Prices for things like shipping, insurance, mortgages and leases are impacting Miami galleries, as well as the global art world at large. Johnson, Solomon and Emerson Dorsch are unique in that they own their properties, so rising rent will not impact their businesses. “If you can afford it, it’s the smartest decision you can make,” says Johnson, noting that cultural producers often boost the price per square-foot of real estate in many Miami neighbourhoods—for better or worse.

And as the art world has become increasingly global and galleries reach outside of Miami for talent, shipping costs tend to represent one of the largest line items in gallery budgets. All are regularly showing artists who work elsewhere, driving up the cost of shipping. A recent group show at Emerson Dorsch highlighting works by alumni of the local residency programme Fountainhead, for example, saw the gallery spending tens of thousands of dollars to bring in around 20 works from 12 countries.

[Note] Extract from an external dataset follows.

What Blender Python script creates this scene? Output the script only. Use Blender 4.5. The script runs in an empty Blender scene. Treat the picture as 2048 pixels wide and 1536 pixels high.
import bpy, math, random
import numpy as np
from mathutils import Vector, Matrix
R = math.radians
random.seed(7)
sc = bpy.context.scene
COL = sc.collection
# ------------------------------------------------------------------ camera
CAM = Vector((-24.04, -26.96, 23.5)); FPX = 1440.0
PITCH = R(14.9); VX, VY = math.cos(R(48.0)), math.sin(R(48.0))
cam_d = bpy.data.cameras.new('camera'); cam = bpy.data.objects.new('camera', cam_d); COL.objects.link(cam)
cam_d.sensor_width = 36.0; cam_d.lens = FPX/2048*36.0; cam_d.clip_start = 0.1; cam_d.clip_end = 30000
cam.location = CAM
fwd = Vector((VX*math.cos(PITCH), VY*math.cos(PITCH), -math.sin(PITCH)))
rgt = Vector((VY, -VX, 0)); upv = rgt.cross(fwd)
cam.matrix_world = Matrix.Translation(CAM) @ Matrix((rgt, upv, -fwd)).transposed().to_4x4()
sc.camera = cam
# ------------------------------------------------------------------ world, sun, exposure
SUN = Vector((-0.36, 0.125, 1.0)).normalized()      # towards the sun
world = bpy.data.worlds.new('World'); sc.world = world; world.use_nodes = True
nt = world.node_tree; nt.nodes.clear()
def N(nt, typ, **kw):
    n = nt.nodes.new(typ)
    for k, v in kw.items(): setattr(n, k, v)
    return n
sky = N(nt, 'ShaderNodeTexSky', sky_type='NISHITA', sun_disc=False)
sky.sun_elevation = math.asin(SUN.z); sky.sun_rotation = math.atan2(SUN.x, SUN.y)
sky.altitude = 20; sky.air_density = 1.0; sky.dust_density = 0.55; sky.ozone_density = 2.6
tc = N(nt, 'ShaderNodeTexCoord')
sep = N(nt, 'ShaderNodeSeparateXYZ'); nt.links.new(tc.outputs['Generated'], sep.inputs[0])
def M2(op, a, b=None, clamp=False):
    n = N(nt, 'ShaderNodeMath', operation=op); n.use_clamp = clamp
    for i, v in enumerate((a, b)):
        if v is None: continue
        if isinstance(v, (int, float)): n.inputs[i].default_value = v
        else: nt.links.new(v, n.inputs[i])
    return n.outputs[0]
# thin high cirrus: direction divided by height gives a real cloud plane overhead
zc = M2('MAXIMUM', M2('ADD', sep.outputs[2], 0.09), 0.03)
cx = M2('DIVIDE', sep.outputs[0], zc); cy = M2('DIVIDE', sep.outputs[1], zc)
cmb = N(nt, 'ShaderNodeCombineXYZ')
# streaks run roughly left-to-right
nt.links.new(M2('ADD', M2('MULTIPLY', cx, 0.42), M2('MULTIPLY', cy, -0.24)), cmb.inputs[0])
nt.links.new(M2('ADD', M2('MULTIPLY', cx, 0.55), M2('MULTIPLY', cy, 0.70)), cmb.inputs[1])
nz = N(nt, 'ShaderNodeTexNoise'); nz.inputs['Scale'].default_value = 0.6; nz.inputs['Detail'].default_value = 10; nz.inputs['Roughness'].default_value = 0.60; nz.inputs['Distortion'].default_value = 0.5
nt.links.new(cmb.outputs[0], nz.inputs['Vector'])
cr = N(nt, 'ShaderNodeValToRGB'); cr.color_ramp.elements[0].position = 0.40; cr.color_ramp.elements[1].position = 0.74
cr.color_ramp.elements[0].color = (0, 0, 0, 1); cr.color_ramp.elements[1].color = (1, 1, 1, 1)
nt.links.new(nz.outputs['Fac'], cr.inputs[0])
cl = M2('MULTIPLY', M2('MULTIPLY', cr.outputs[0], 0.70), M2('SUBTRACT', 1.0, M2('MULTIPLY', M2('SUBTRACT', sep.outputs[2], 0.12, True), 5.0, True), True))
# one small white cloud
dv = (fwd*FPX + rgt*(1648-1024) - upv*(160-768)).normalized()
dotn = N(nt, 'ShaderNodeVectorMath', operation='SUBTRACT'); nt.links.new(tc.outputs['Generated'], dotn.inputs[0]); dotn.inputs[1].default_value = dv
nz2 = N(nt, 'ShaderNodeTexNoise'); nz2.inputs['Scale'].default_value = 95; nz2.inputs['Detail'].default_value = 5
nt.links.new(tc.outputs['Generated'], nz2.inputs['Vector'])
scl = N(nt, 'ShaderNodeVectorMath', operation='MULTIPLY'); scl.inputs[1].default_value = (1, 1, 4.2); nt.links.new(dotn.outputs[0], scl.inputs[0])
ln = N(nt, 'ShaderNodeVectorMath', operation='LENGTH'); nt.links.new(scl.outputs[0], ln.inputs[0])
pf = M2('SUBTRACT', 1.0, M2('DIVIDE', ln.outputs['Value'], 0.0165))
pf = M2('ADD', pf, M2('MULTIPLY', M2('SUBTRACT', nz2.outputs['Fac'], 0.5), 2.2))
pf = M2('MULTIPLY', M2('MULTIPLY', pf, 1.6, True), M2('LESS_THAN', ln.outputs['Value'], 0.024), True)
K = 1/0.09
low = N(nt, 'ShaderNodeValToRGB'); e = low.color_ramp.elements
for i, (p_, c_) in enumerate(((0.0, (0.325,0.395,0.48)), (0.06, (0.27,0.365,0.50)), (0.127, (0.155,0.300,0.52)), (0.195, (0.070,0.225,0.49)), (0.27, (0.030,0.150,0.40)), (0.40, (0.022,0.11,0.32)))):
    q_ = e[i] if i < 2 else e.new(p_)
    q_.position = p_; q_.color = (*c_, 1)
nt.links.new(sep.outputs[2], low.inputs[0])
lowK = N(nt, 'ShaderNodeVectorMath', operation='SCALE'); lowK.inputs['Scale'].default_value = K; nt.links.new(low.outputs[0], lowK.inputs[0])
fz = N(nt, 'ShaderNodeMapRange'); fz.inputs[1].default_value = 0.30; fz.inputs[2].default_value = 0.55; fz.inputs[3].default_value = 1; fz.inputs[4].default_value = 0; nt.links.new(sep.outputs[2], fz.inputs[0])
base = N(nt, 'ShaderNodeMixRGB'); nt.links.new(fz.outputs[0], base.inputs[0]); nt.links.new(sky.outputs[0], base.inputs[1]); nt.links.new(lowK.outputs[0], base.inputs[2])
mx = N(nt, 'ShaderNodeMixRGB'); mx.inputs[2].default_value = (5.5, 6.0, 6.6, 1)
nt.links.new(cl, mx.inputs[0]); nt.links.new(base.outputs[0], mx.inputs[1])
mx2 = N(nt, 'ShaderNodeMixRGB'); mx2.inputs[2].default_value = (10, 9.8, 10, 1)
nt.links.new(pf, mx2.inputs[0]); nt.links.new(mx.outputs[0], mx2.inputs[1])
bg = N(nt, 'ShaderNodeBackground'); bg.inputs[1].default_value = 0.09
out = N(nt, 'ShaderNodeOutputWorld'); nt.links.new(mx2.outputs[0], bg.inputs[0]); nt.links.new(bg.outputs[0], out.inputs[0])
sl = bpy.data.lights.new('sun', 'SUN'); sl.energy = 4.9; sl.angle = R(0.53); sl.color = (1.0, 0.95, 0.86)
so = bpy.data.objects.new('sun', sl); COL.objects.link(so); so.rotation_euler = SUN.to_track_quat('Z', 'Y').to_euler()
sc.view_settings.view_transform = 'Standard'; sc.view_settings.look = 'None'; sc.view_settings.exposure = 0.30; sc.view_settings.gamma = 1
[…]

Solomon, whose three-room gallery typically shows out-of-town artists, says shipping is one of her biggest costs. “It is probably the single largest expense we have, and we spend an inordinate amount of time working on getting the best possible rates,” she says.

Despite the challenges, what these gallerists most enjoy is the flexibility in a market as unique as Miami’s. They can afford to show works priced between $1,500 and $150,000 because the overhead is far lower than in most major cities. “It’s a different animal here,” says Solomon, adding that for her, the thrill is really in developing an entry-level art collector who falls passionately in love with collecting. “It’s about creating a new collector and continuing to nurture them, and that is a very direct experience, which is the reason why most galleries get started in the first place. They want to create community, educate and build aesthetics. That’s part of the fun for me.”